Adam McKay wonders why his Will Ferrell split eclipsed climate change
Don’t Look Up director Adam McKay is trying to promote a movie about the extinction-level threat we face over here
Last week, the breakup story of two best friends and work buddies became bigger news than climate change. Well, not exactly, but a lot of people (including the incredible staff here at The A.V. Club) took a keen interest in the split between comedy star Will Ferrell and his Anchorman director Adam McKay.
McKay, who just made a movie about America’s disinterest in actually engaging with and solving the climate crisis, doesn’t get why people are more interested in his breakup with Ferrell, which is generating more headlines than imminent water graves.
“It’s kind of crazy to see how much has been reported on this,” McKay told The Hollywood Reporter. “We made Don’t Look Up to hopefully get people talking about the climate crisis—literally the biggest threat to life in human history —and to see so much made about two comedy guys not talking about a TV show is a scary sign of our times.”
Nevertheless, McKay acquiesced and elaborated on their relationship. “I love Ferrell. Always will. I had the best, most fun run of my life with him. Yes, I wish I had talked to him about it out of respect, but we were both focused on our new companies and life just took over.”
As reported in a Vanity Fair profile of McKay, tensions in their partnership boiled over when the director hired Ferrell’s friend and frequent collaborator John C. Reilly to play L.A. Lakers owner Jerry Buss in an upcoming TV series over Ferrell.

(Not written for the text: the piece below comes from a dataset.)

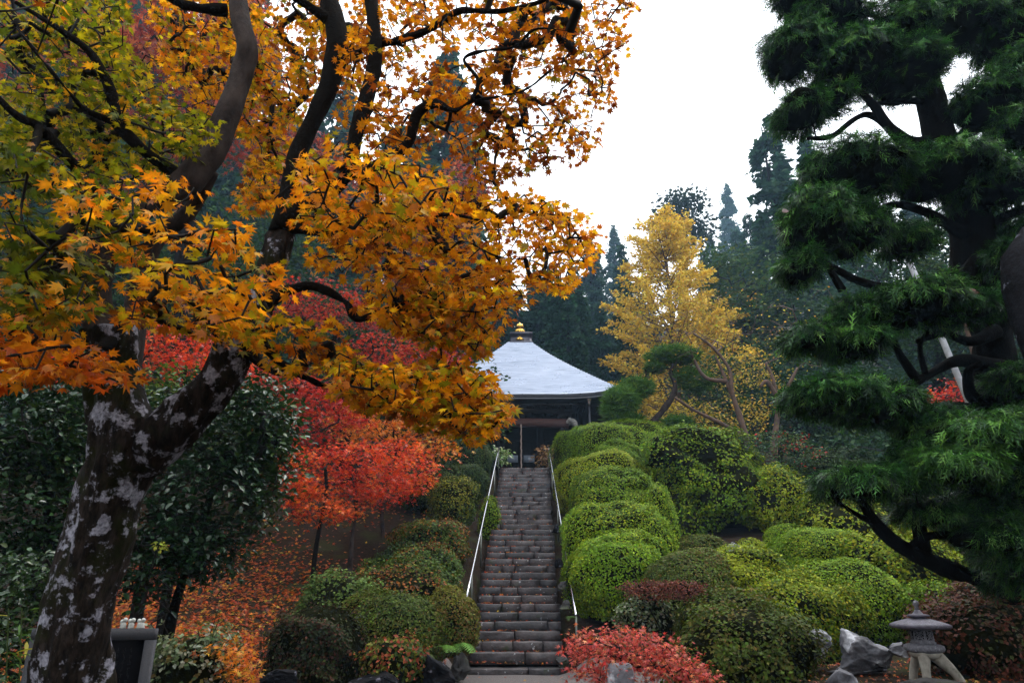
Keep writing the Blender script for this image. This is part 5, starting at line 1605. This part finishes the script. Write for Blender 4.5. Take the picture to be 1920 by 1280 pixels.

According to McKay, “I fucked up on how I handled that.”
Ultimately, the news of their split played into a lot of curiosity about their partnership, which produced three of the biggest, most influential comedies of the 2000s, Anchorman, Talladega Nights, and Step Brothers.
The aftermath of the split wasn’t “chummy.”
“I kept trying to frame it like, ‘Hey, it’s OK. It’s its natural conclusion,’ but as I would say it, it didn’t quite feel right,” he told The Hollywood Reporter. “It felt like a breakup. I’m looking forward to when the dust has settled. I’d love to just go watch a Lakers game with him and kick back and get back to our old kind of rhythm. But, yeah, I can’t lie, at the end of it, we were both kind of bummed out.”
They did, however, split Succession, which they share an executive producer credit on. And that’s just good business anyway you slice it.
Anyway, like everyone else, we hope that they can put the past behind them and make another The Other Guys.